Uzun lafın kısası biz cinselliğimizi yaşamadığımızda ya da dört duvar arasında yaşadığımızda homofobi ortadan kalkmıyor. Homofobi ancak biz kendimizi kabul ettiğimiz ve “ben buyum ve bu benim hayatım” diyebildiğimiz noktada zayıflayacaktır. Yoksa kendi homofobimizle muzdarip olduğumuz homofobiyi biraz daha perçinler ve güçlendiririz. Ayrıca bazılarının salık verdiği gibi öyle LGBT olmanın bir bilinci de yoktur, insan olmanın bilinci vardır ve o bilinç de herkesin kendi tasarrufundadır. Hiç kimsenin hiç kimseyi “hizaya girmeye” davet etme hakkı da yoktur. Ortada bir yanlışlık varsa bu eşcinselliği, transseksüelliği ve biseksüelliği ayıp, günah ve hastalık olarak gören ve yanlış sayan heteroseksizmin yanlışıdır. Siz siz olun sizin varlığınıza top yekün karşı olan bir yapının argümanlarını kullanmayın, kendinizi hizaya sokmayın!
 
Yararlanılan Kaynaklar

[1] Fone, Byrne. Homophobia: A History. New York: Picador, 2000.
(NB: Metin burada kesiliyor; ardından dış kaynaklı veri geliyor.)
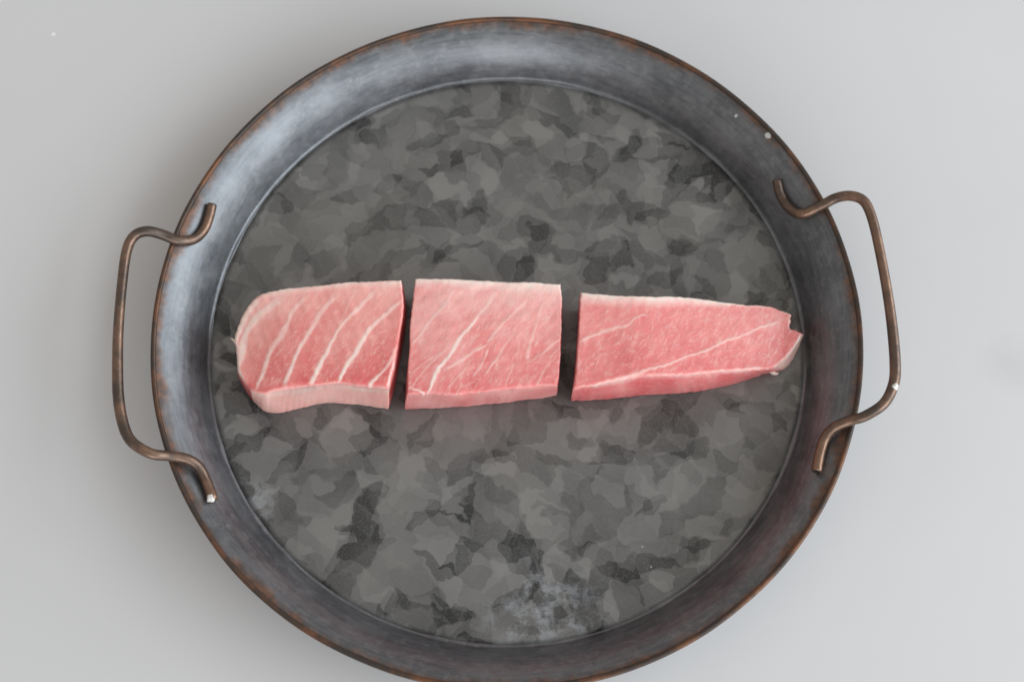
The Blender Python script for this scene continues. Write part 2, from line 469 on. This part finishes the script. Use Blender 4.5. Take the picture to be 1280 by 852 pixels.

[2] Melek Göregenli,  «Heteroseksim, Homofobi ve Nefret Suçları: Sosyal Psikolojik Yaklaşım.» Cogito Cinsel Yönelimler ve Queer Kuram 2011: 353-365.
[3] Pınar Öztürk, Yeliz Kındap. «Lezbiyenlerde ve Biseksüel Kadınlarda İçselleştirilmiş Homofobi, Benlik Saygısı ve Yalnızlık Düzeylerinin İncelenmesi.» Heteroseksizme Karşı Gökkuşağı Anti Homofobi Kitabı 3.Ankara: Kaos GL, 2011. 164-168.